Water treatments:  Campden tablet (HLT), 1 tsp gypsum (mash).  My weighing scales aren’t great and I only need 3-4g, which is a tsp (approx).  Same rule for the epsom salts and gypsum in the boil.  Since my outing to Roosters, I was testing the PH at various stages of the process.  Those in the brackets are the target range:

HLT 5.6
Start of mash 5.4 (5.2-5.5)
First runnings 5.0 (4.8-5.2)
Pre boil 5.5 (5.1-5.4)
Post boil 5.0 (4.9-5.3)
Beer after fermentation (3.7-4.2)

Strike temp of 74C, 12.5L liquor for 5kg grain.  Mashed in at 66C (single step infusion).  Mashed for 75 minutes and temp remained constant.  Sparged at 78C (strike temp 85C), 23.30L liquor.

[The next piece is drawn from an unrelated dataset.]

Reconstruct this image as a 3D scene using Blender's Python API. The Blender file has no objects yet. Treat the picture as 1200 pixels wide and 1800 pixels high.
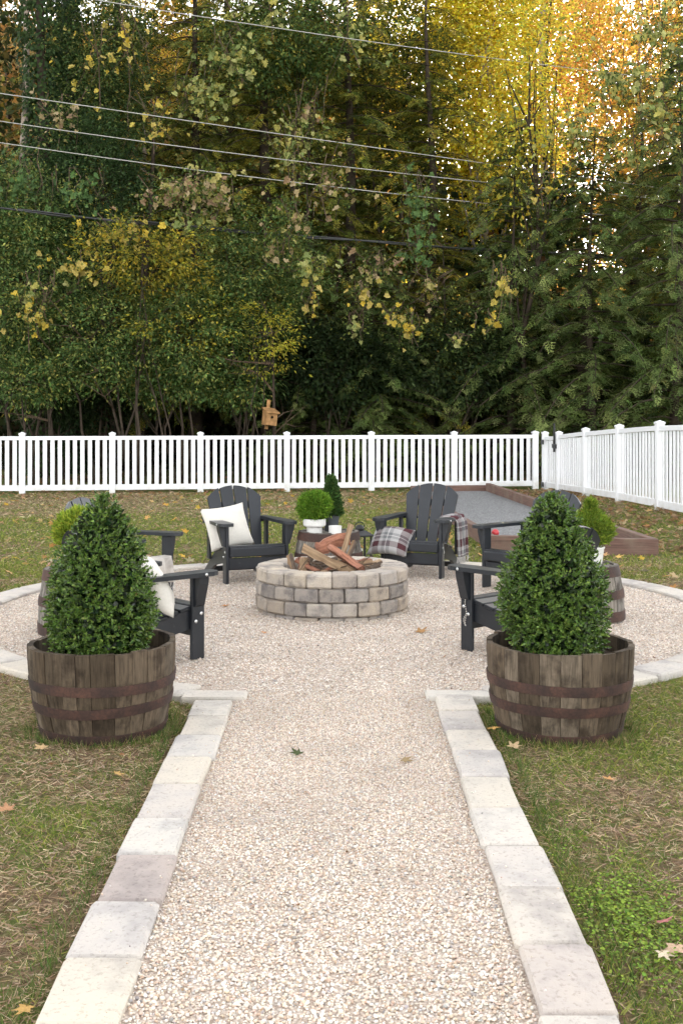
import bpy, math, random
import numpy as np
from mathutils import Vector, Matrix, Euler

random.seed(7)
RNG = np.random.default_rng(11)
scene = bpy.context.scene
COL = scene.collection

# ------------------------------------------------------------------ camera
F, HC, VX, VY = 2080.0, 1.70, 596.0, 722.0      # focal (photo px), eye height, vanishing point
cam = bpy.data.cameras.new('camera')
cam.sensor_fit = 'VERTICAL'
cam.sensor_height = 36.0
cam.lens = F / 1800.0 * 36.0
cam.shift_y = -(900.0 - VY) / 1800.0
cam.shift_x = (600.0 - VX) / 1800.0
cam.clip_end = 3000
camo = bpy.data.objects.new('camera', cam)
camo.location = (0, 0, HC)
camo.rotation_euler = (math.radians(90), 0, 0)
COL.objects.link(camo)
scene.camera = camo

# ------------------------------------------------------------------ sky, sun, exposure
SUN_EL, SUN_AZ = math.radians(16.0), math.radians(8.0)     # low sun behind the wood, a little right of the path axis
world = bpy.data.worlds.new('World')
scene.world = world
world.use_nodes = True
wn = world.node_tree
wn.nodes.clear()
sky = wn.nodes.new('ShaderNodeTexSky')
sky.sky_type = 'NISHITA'
sky.sun_disc = False
sky.sun_elevation = SUN_EL
sky.sun_rotation = SUN_AZ
sky.air_density = 1.0
sky.dust_density = 0.8
sky.ozone_density = 1.0
hs = wn.nodes.new('ShaderNodeHueSaturation')
hs.inputs['Saturation'].default_value = 0.10
bg = wn.nodes.new('ShaderNodeBackground')
bg.inputs['Strength'].default_value = 0.15
wo = wn.nodes.new('ShaderNodeOutputWorld')
wn.links.new(sky.outputs[0], hs.inputs['Color'])
wn.links.new(hs.outputs[0], bg.inputs['Color'])
wn.links.new(bg.outputs[0], wo.inputs['Surface'])

sl = bpy.data.lights.new('sun', 'SUN')
sl.energy = 4.0
sl.angle = math.radians(0.8)
sl.color = (1.0, 0.86, 0.62)
so = bpy.data.objects.new('sun', sl)
sdir = Vector((math.sin(SUN_AZ) * math.cos(SUN_EL), math.cos(SUN_AZ) * math.cos(SUN_EL), math.sin(SUN_EL)))
so.rotation_euler = sdir.to_track_quat('Z', 'Y').to_euler()
so.location = (0, 0, 30)
COL.objects.link(so)

vs = scene.view_settings
vs.view_transform = 'Standard'
vs.look = 'None'
vs.gamma = 1.0
vs.use_curve_mapping = False
vs.exposure = 2.58
scene.cycles.max_bounces = 4
scene.cycles.diffuse_bounces = 2
scene.cycles.glossy_bounces = 2
scene.cycles.transmission_bounces = 2
scene.cycles.use_adaptive_sampling = True
scene.cycles.adaptive_threshold = 0.05
scene.cycles.sample_clamp_indirect = 6.0
scene.cycles.use_denoising = True

# ------------------------------------------------------------------ helpers
def at(px, py, Y):
    """a photo pixel at depth Y -> world point"""
    return Vector(((px - VX) * Y / F, Y, HC - (py - VY) * Y / F))

def gp(px, py, z=0.0):
    Y = (HC - z) * F / (py - VY)
    return Vector(((px - VX) * Y / F, Y, z))

def sstep(a, b, x):
    t = np.clip((x - a) / (b - a), 0, 1)
    return t * t * (3 - 2 * t)

_LAT = np.random.default_rng(5).random((64, 64))
def vnoise(x, y, s=1.0):
    x = np.asarray(x) * s + 100.3; y = np.asarray(y) * s + 57.7
    xi = np.floor(x).astype(int); yi = np.floor(y).astype(int)
    fx = x - xi; fy = y - yi
    fx = fx * fx * (3 - 2 * fx); fy = fy * fy * (3 - 2 * fy)
    g = lambda a, b: _LAT[a % 64, b % 64]
    return (g(xi, yi) * (1 - fx) * (1 - fy) + g(xi + 1, yi) * fx * (1 - fy)
            + g(xi, yi + 1) * (1 - fx) * fy + g(xi + 1, yi + 1) * fx * fy)

def tag(o, label=None, cat=None, group=None, kind=None):
    if label: o['label'] = label
    if cat: o['category'] = cat
    if group: o['group'] = group
    if kind: o['kind'] = kind
    return o

def link(name, me, parent=None):
    o = bpy.data.objects.new(name, me)
    COL.objects.link(o)
    if parent is not None:
        o.parent = parent
    return o

def empty(name, loc=(0, 0, 0), rz=0.0):
    o = bpy.data.objects.new(name, None)
    o.empty_display_size = 0.1
    COL.objects.link(o)
    o.location = loc
    o.rotation_euler = (0, 0, rz)
    return o

def mesh(name, V, Fc, mat=None, smooth=False, col=None):
    me = bpy.data.meshes.new(name)
    me.from_pydata([tuple(v) for v in V], [], [tuple(f) for f in Fc])
    if smooth:
        me.polygons.foreach_set('use_smooth', [True] * len(me.polygons))
    if mat is not None:
        for m in (mat if isinstance(mat, (list, tuple)) else [mat]):
            me.materials.append(m)
    return me

def fast_mesh(name, V, T, mat, col=None, smooth=False):
    """V (n,3), T (m,3) triangles, col (n,3) albedo per vertex"""
    me = bpy.data.meshes.new(name)
    V = np.ascontiguousarray(V, dtype=np.float32); T = np.ascontiguousarray(T, dtype=np.int32)
    me.vertices.add(len(V)); me.vertices.foreach_set('co', V.ravel())
    me.loops.add(T.size); me.loops.foreach_set('vertex_index', T.ravel())
    me.polygons.add(len(T))
    me.polygons.foreach_set('loop_start', np.arange(0, T.size, 3, dtype=np.int32))
    me.polygons.foreach_set('loop_total', np.full(len(T), 3, dtype=np.int32))
    if smooth:
        me.polygons.foreach_set('use_smooth', np.ones(len(T), dtype=bool))
    if col is not None:
        a = me.color_attributes.new('Col', 'FLOAT_COLOR', 'POINT')
        c = np.ones((len(V), 4), dtype=np.float32); c[:, :3] = col
        a.data.foreach_set('color', c.ravel())
    me.update(calc_edges=True)
    me.materials.append(mat)
    return me

class MB:
    """collects boxes, prisms and tubes for ONE part"""
    def __init__(s): s.v = []; s.f = []; s.mi = []
    def add(s, V, Fc, mi=0):
        n = len(s.v)
        s.v += [tuple(p) for p in V]
        s.f += [tuple(n + i for i in f) for f in Fc]
        s.mi += [mi] * len(Fc)
        return s
    def box(s, x0, x1, y0, y1, z0, z1, M=None, mi=0):
        V = [(x, y, z) for z in (z0, z1) for (x, y) in ((x0, y0), (x1, y0), (x1, y1), (x0, y1))]
        if M is not None: V = [M @ Vector(p) for p in V]
        return s.add(V, [(3, 2, 1, 0), (4, 5, 6, 7), (0, 1, 5, 4), (1, 2, 6, 5), (2, 3, 7, 6), (3, 0, 4, 7)], mi)
    def bbox(s, x0, x1, y0, y1, z0, z1, b=0.006, M=None, mi=0):
        """box with chamfered edges"""
        V = []; cx = (x0, x1); cy = (y0, y1); cz = (z0, z1)
        idx = {}
        for i in (0, 1):
            for j in (0, 1):
                for k in (0, 1):
                    sx = b if i == 0 else -b; sy = b if j == 0 else -b; sz = b if k == 0 else -b
                    for a, p in enumerate(((cx[i], cy[j] + sy, cz[k] + sz), (cx[i] + sx, cy[j], cz[k] + sz), (cx[i] + sx, cy[j] + sy, cz[k]))):
                        idx[(i, j, k, a)] = len(V); V.append(p)
        I = lambda i, j, k, a: idx[(i, j, k, a)]
        Fc = []
        q = ((0, 0), (1, 0), (1, 1), (0, 1))
        for i in (0, 1):
            f = [I(i, a, b_, 0) for a, b_ in q]; Fc.append(f if i else f[::-1])
            f = [I(a, i, b_, 1) for a, b_ in q]; Fc.append(f[::-1] if i else f)
            f = [I(a, b_, i, 2) for a, b_ in q]; Fc.append(f if i else f[::-1])
        for i in (0, 1):
            for j in (0, 1):
                Fc.append([I(i, j, 0, 0), I(i, j, 1, 0), I(i, j, 1, 1), I(i, j, 0, 1)])
                Fc.append([I(i, 0, j, 0), I(i, 1, j, 0), I(i, 1, j, 2), I(i, 0, j, 2)])
                Fc.append([I(0, i, j, 1), I(1, i, j, 1), I(1, i, j, 2), I(0, i, j, 2)])
                for k in (0, 1):
                    Fc.append([I(i, j, k, 0), I(i, j, k, 1), I(i, j, k, 2)])
        if M is not None: V = [M @ Vector(p) for p in V]
        return s.add(V, Fc, mi)
    def prism(s, poly, t0, t1, M=None, mi=0):
        """polygon (x,y) extruded in z from t0 to t1"""
        n = len(poly)
        V = [(x, y, t0) for x, y in poly] + [(x, y, t1) for x, y in poly]
        if M is not None: V = [M @ Vector(p) for p in V]
        Fc = [tuple(range(n))[::-1], tuple(range(n, 2 * n))] + [(i, (i + 1) % n, n + (i + 1) % n, n + i) for i in range(n)]
        return s.add(V, Fc, mi)
    def tube(s, pts, rad, sides=6, mi=0, cap=True):
        pts = [Vector(p) for p in pts]
        if not hasattr(rad, '__len__'): rad = [rad] * len(pts)
        V = []
        ref = Vector((0.31, 0.17, 0.93))
        for i, p in enumerate(pts):
            d = (pts[min(i + 1, len(pts) - 1)] - pts[max(i - 1, 0)])
            if d.length < 1e-9: d = Vector((0, 0, 1))
            d.normalize()
            a = d.cross(ref)
            if a.length < 0.15: a = d.cross(Vector((1, 0, 0)))
            a.normalize(); b = d.cross(a)
            for k in range(sides):
                t = 2 * math.pi * k / sides
                V.append(p + (a * math.cos(t) + b * math.sin(t)) * rad[i])
        Fc = []
        for i in range(len(pts) - 1):
            for k in range(sides):
                k2 = (k + 1) % sides
                Fc.append((i * sides + k, i * sides + k2, (i + 1) * sides + k2, (i + 1) * sides + k))
        if cap:
            Fc.append(tuple(range(sides))[::-1]); Fc.append(tuple((len(pts) - 1) * sides + k for k in range(sides)))
        return s.add(V, Fc, mi)
    def lathe(s, prof, sides=28, c=(0, 0, 0), mi=0, capb=True, capt=True):
        V = []; n = len(prof)
        for k in range(sides):
            t = 2 * math.pi * k / sides
            for r, z in prof: V.append((c[0] + r * math.cos(t), c[1] + r * math.sin(t), c[2] + z))
        Fc = []
        for k in range(sides):
            k2 = (k + 1) % sides
            for i in range(n - 1): Fc.append((k * n + i, k2 * n + i, k2 * n + i + 1, k * n + i + 1))
        if capb: Fc.append(tuple(k * n for k in range(sides))[::-1])
        if capt: Fc.append(tuple(k * n + n - 1 for k in range(sides)))
        return s.add(V, Fc, mi)
    def mesh(s, name, mat, smooth=False):
        me = mesh(name, s.v, s.f, mat, smooth)
        if any(s.mi): me.polygons.foreach_set('material_index', s.mi)
        return me
    def build(s, name, mat, parent=None, smooth=False):
        return link(name, s.mesh(name, mat, smooth), parent)

def auto_smooth(o, ang=40):
    me = o.data
    me.polygons.foreach_set('use_smooth', [True] * len(me.polygons))
    me.set_sharp_from_angle(angle=math.radians(ang))
    return o

# leaf scatter --------------------------------------------------------
def frames(axis, nrm):
    """orthonormal frames: x = axis, z ~ nrm; arrays (N,3) -> (N,3,3) columns x,y,z"""
    x = axis / (np.linalg.norm(axis, axis=1, keepdims=True) + 1e-9)
    y = np.cross(nrm, x); y /= (np.linalg.norm(y, axis=1, keepdims=True) + 1e-9)
    z = np.cross(x, y)
    return np.stack([x, y, z], axis=2)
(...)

I didn’t take any gravity readings as I was trying to be a dad and a brewer at the same time.  I used this brew to try out using biscuit malt, to give me an idea of what to expect for future brews.  It gave the first runnings a really deep amber colour, even though it was only 5% of the bill.  I suppose of the Carafa doesn’t dominate then it may even add to the malt aroma too.

The boil was scheduled for 90 minutes, but due to life getting in the way it was more like 110 minutes.  No drama here is nothing was scheduled to happen until 15 minutes from the end.  In went the Immersion Chiller, protofloc and first addition of Columbus.  Closely followed by additions of Simcoe, Galaxy and Crystal.

My next time-pressure induced mistake was running to the FV too soon and ending up with 33C wort.  As I couldn’t pitch at this temp, I sealed the FV and stood it outside to think about what it had done.  An hour or so later I pitched the US-05 at 23C and left the FV in the cold kitchen so it’s temp continued to fall (18C this morning, and moved to a warmer room).   I collected 24L of wort post boil with SG of 1.058.

I’ll be dry hopping in the FV with Galaxy, before making this my first kegged beer just in time for Christmas.  Any advice on dry hopping in the keg would be great, thanks.

Update: 09/11/12 down to 1.020. Dry hopped with 80g Galaxy. Great aroma from the FV. Colour is a dark muddy brown rather than black, but tastes good so I’m happy enough.

Update: 12/11/12 down to 1.016.

Update: 15/11/12 removed dry hops from FV (6 days).